DOJ Announces Broadened Clemency Criteria for Drug Offenders

On Monday, the Justice Department announced it would soon be implementing new and broader criteria for drug offenders seeking clemency.

Today, the Justice Department announced the new criteria. It is a welcome sea change:

The Justice Department is encouraging nonviolent federal inmates who have behaved in prison, have no significant criminal history and have already served more than 10 years behind bars to apply for clemency, officials announced Wednesday.

The new criteria:

  • They are currently serving a federal sentence in prison and, by operation of law, likely would have received a substantially lower sentence if convicted of the same offense(s) today;
  • They are non-violent, low-level offenders without significant ties to large scale criminal organizations, gangs or cartels;
  • They have served at least 10 years of their prison sentence;
  • They do not have a significant criminal history;
  • They have demonstrated good conduct in prison; and
  • They have no history of violence prior to or during their current term of imprisonment.

Thank you Obama Administration. This is what change looks like. [More...]

To identify the clemency-eligible inmates and process their applications:

To facilitate the thorough and rapid review of the new clemency applications this initiative will likely spur, Deputy Attorney General Cole announced that he issued a department-wide call for attorneys willing to help review new petitions. These attorneys will help assess the petitions to determine which fall within the six stringent standards and merit further consideration. Department lawyers will be temporarily assigned to the Pardon Attorney’s Office.

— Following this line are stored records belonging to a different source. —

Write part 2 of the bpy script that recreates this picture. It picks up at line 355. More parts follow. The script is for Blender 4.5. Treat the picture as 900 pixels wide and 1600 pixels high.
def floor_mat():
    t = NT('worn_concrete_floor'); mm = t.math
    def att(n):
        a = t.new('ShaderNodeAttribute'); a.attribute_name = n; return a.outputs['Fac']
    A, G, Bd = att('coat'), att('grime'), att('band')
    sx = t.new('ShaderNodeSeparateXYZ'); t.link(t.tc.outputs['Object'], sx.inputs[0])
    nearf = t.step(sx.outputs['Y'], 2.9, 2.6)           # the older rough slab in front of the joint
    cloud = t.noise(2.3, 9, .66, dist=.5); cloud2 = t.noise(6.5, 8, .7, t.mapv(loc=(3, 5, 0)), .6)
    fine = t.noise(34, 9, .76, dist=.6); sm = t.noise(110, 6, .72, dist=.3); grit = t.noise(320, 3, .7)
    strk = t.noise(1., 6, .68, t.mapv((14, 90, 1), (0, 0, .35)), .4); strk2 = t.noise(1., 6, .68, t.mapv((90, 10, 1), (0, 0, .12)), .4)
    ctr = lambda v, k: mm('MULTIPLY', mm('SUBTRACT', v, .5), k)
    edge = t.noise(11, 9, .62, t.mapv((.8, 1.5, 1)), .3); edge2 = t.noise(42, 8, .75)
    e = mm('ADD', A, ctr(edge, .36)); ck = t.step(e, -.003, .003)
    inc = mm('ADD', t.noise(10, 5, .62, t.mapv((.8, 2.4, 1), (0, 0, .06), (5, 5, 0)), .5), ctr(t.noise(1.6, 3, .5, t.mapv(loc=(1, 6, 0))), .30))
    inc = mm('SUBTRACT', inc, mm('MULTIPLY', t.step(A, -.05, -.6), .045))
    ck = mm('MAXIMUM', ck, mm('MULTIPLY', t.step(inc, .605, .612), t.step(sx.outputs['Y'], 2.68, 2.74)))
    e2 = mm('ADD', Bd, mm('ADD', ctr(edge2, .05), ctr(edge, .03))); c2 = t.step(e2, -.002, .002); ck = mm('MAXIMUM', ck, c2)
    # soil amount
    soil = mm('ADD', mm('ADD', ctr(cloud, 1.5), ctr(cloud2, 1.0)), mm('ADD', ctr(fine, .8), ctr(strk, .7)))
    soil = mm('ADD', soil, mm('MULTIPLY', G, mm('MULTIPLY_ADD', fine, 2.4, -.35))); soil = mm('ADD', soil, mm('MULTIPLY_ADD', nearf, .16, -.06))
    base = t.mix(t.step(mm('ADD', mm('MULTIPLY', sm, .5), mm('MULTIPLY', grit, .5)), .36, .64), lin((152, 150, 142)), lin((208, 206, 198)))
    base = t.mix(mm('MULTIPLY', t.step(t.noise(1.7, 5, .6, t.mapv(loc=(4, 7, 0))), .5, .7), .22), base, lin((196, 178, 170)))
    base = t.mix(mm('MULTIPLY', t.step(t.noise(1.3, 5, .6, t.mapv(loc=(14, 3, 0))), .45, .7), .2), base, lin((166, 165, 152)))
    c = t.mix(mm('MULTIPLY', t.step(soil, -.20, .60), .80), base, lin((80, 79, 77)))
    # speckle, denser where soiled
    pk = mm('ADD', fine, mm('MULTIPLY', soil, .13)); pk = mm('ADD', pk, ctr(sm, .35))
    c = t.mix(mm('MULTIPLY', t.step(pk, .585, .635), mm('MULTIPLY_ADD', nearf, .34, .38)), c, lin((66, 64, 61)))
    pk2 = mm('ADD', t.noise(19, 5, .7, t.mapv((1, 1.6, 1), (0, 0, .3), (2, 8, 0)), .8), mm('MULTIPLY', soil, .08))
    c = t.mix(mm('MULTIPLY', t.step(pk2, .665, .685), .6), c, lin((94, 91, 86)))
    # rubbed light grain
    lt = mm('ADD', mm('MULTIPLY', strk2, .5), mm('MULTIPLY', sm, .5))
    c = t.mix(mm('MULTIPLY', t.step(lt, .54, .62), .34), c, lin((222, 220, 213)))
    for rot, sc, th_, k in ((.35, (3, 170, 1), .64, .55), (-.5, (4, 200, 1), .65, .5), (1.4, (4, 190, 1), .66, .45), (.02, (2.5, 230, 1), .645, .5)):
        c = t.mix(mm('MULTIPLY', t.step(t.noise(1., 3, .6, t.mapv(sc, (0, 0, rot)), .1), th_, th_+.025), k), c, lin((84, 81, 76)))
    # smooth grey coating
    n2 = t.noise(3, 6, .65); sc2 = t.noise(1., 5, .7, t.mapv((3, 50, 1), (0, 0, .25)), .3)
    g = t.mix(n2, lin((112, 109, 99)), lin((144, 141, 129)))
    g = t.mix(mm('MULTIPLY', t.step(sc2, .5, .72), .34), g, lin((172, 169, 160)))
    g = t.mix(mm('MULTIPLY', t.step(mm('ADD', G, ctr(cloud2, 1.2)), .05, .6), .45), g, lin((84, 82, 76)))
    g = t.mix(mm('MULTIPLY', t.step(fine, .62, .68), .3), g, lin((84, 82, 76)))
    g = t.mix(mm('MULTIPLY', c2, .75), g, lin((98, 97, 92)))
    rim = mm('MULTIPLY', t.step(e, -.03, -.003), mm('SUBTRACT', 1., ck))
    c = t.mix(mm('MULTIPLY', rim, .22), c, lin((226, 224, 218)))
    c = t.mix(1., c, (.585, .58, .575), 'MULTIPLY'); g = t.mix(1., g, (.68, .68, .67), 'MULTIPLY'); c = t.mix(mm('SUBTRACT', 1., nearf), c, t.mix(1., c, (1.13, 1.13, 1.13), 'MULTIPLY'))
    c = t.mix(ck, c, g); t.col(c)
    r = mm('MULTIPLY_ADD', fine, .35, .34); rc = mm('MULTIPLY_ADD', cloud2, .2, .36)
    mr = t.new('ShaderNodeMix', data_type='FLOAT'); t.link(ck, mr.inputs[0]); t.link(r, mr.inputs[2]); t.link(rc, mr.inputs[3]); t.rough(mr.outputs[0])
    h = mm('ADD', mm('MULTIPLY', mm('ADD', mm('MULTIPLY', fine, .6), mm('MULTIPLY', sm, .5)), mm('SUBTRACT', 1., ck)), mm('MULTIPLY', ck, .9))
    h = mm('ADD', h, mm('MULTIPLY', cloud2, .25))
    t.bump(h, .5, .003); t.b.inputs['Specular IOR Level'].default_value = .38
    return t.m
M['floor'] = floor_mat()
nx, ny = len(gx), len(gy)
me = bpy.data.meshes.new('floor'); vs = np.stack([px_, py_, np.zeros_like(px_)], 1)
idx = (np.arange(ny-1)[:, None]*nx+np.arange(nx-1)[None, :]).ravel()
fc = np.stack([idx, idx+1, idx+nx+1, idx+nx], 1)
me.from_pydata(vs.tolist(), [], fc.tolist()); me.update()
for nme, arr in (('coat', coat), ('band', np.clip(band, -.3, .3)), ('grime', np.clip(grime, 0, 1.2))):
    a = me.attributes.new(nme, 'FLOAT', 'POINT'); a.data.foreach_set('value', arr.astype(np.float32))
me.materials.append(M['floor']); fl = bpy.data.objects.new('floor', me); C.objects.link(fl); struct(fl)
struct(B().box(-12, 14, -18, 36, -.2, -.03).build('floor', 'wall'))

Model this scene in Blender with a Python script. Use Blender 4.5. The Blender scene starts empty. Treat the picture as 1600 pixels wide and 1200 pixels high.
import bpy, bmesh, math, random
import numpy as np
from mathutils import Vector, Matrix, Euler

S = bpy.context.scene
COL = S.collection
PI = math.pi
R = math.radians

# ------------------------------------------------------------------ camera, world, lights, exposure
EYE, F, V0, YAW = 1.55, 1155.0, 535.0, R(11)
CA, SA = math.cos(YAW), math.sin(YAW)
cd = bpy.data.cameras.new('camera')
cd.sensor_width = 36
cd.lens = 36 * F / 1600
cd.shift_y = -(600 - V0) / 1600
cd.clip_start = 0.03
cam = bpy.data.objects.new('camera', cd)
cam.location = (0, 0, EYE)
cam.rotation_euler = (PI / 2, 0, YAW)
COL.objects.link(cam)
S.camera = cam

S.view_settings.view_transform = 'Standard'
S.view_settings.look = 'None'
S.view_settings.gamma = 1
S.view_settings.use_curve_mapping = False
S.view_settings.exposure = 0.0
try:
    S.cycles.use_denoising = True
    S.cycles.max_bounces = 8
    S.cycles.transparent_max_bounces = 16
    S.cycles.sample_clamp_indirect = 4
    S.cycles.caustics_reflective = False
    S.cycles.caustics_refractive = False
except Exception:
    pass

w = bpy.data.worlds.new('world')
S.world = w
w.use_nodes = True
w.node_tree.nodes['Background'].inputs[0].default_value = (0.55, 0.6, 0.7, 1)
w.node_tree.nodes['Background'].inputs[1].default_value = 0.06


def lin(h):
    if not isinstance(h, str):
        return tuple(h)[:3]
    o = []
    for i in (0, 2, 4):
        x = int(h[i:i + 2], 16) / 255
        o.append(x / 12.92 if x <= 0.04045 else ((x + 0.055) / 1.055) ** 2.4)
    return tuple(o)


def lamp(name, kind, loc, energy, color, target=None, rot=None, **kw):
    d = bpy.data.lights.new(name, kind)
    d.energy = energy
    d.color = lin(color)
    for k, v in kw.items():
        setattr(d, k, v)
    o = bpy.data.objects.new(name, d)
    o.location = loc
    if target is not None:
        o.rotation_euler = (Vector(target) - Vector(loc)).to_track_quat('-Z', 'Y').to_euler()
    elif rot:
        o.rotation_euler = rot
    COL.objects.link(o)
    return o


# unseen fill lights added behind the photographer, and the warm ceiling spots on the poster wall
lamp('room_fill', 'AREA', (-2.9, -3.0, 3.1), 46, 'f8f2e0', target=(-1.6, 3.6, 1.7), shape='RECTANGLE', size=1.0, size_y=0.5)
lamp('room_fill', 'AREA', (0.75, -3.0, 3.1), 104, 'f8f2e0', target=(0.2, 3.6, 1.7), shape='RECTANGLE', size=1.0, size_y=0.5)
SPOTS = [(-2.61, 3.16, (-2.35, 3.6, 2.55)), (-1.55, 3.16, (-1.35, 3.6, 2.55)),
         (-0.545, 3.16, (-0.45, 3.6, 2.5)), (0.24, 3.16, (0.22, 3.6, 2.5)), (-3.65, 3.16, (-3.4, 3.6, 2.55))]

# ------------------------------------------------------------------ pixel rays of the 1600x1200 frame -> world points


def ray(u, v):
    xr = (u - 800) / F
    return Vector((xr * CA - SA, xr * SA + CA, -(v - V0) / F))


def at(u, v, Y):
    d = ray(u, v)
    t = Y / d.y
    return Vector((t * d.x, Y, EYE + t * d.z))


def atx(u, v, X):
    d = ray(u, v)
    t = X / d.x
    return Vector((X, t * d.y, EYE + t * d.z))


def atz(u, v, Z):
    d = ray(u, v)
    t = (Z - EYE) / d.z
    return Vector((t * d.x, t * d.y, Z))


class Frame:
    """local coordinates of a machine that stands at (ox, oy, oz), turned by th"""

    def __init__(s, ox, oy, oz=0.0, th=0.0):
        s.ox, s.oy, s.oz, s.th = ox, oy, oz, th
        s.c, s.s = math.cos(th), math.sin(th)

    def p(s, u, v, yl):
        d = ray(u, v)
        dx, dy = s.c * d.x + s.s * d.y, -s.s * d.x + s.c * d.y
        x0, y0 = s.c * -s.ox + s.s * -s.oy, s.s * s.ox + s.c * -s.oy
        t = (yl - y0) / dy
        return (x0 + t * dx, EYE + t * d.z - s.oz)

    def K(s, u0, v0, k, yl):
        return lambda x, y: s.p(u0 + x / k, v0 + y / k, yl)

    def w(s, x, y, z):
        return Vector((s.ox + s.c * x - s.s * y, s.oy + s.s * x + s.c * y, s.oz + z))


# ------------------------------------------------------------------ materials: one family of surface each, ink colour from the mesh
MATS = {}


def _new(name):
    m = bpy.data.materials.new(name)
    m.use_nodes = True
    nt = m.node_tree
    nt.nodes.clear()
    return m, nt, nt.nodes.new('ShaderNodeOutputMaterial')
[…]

The Bureau of Prisons (BOP) will notify inmates in the coming days about this initiative and the availability of pro bono lawyers from the newly formed Clemency Project 2014.

Defense lawyers are also mobilizing. The National Association of Criminal Defense Lawyers, in conjunction with other groups, has launched Clemency Project 14 and is seeking volunteers.

Executive Director Norman Reiner writes:

"The nation's criminal defense bar has a long tradition of rising to whatever challenges the legal system inflicts upon the accused. Now we have the challenge - and the hope - of restoring freedom to the condemned. I call upon NACDL members to consider volunteering to participate in this important and historic project."

"This project is an historic opportunity to begin the process of remedying decades of cruel and unnecessarily harsh sentencing practices. Even when implemented, this corrective process is partial and insufficient. In the long term, meaningful reform will require legislative action and an entirely new approach to non-violent offenders. That is the only path toward ending this country's infatuation with mass incarceration. But, for many this program offers genuine hope and the prospect of an early return to freedom," Reimer also wrote.

DOJ also announced a change in leadership at the Pardon Attorney's Office. As rumored, Pardon Attorney Ronald Rodgers is out and will be moved to another position:

Deputy Attorney General Cole also announced Deborah Leff, Acting Senior Counselor for Access to Justice, as the new head of the Office of the Pardon Attorney. Ronald Rodgers, who previously held the position, will assist Leff during a transition period and will then take on another role at the department to be announced at a later date.

This clemency initiative is the most welcome change for drug offenders I have seen since Congress passed the Anti-Drug Abuse Act of 1986 which created mandatory minimum sentences for drug offenses, and the federal sentencing guidelines went into effect in 1987. President Obama deserves a lot of praise for this action.